Ganz gleich, ob es gelingt, die angestrebte Spiritualität auch tatsächlich baulich umzusetzten, zeigt der Ansatz von Nouvel eine Ernsthaftigkeit, die Bedeutung der ausgestellten Gegenstände zu erfassen und eine angemessene Begegnung mit dem Besucher zu ermöglichen, die für die weitere Berliner Diskussion Maßstäbe setzen kann.

Das Pariser Museumsprojekt „des Arts et des Civilisations“ hat den Vorteil, dass es zwar in der Höhe des Eiffelturms, insgesamt jedoch eher am Rand der Stadtlandschaft realisiert wird. Es wird eines der vielen Grands Projets sein; keiner erwartet, dass es dem Louvre oder dem Centre Pompidou den Rang abläuft.

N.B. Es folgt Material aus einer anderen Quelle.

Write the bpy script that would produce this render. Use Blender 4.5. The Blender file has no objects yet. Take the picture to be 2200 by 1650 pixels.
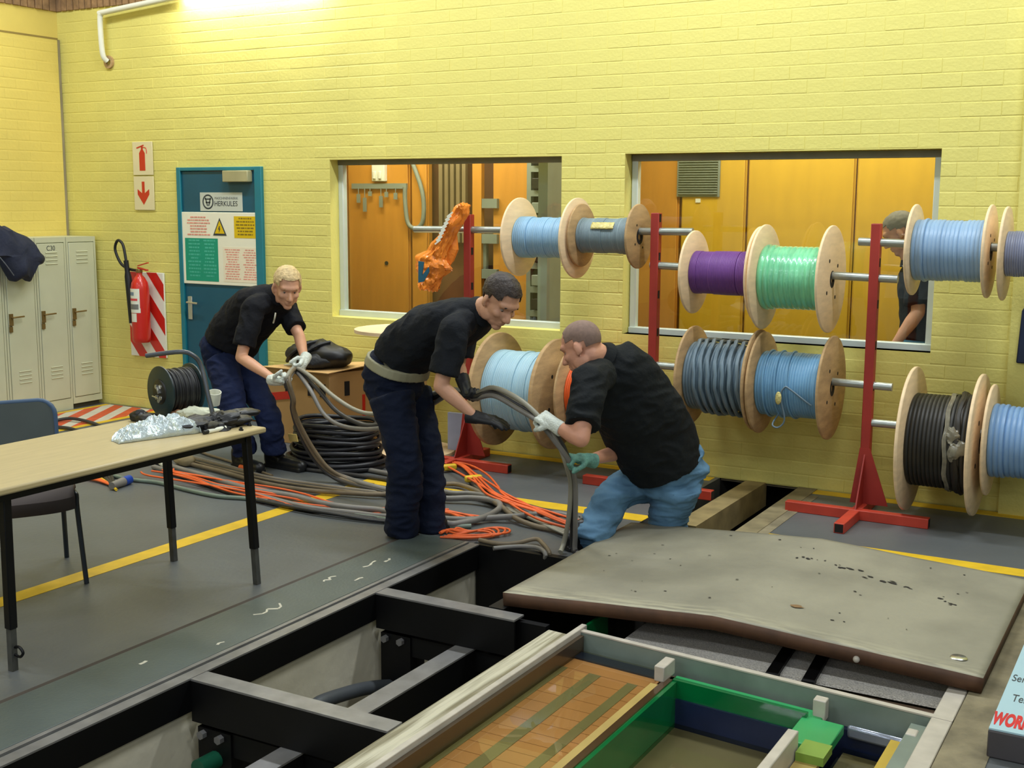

Bei einem ethnologischen Museum auf dem Schlossplatz ist das anders. Der Schlossplatz ist der zentralste aller zentralen Orte neben einer in vier Generationen gewachsenen Museumslandschaft von internationalem Rang.

Der Präsident der Stiftung weiß dies natürlich auch und beansprucht darum für seine Dahlemer Sammlungen nur ein Drittel der bereits ermittelten Nutzflächen.

Wissenschaft und Forschung sowie ein erweitertes „Haus der Kulturen der Welt“ wünscht er sich als mögliche Projektpartner. Dahinter steht ganz offensichtlich die Einsicht, dass ein neues Ensemble auf dem Schlossplatz, von dem eine national und international wirksame Strahlung ausgehen soll, mehr braucht als eine museale Nutzung.

Doch auch bei einem „Haus der Kulturen der Welt“ im Schlossplatzensemble würde sich die Frage nach der angemessenen Form für diesen Inhalt neu stellen. Das Haus mit dem doppelten Genetiv hat immer dafür geworben, die traditionsgebundenen und die modernen Kulturen der Welt als eigenständige, hoch bedeutsame Beiträge zur globalen Gesellschaft zu sehen und niemals unter dem hochfahrenden Blick des Eurozentriums zu beurteilen. Es ist schwer vorstellbar, dass sich diese Botschaft freiwillig hinter den Mauern eines barocken Schlosses versteckt.

Doch auch, wenn die Vorschläge von Lehmann ebenso viele Fragen wie Antworten gebracht haben, ist die Diskussion über die Zukunft des Schlossplatzes heute weiter als noch zum Zeitpunkt der Berliner Koalitionsvereinbarung.

Vielleicht befördern ja die offen gebliebenen Fragen das Denken in langsameren Prozessen, indem die Bebauung des Schlossplatzareals nicht in wenigen Jahren realisiert wird, sondern als allmähliche Verdichtung.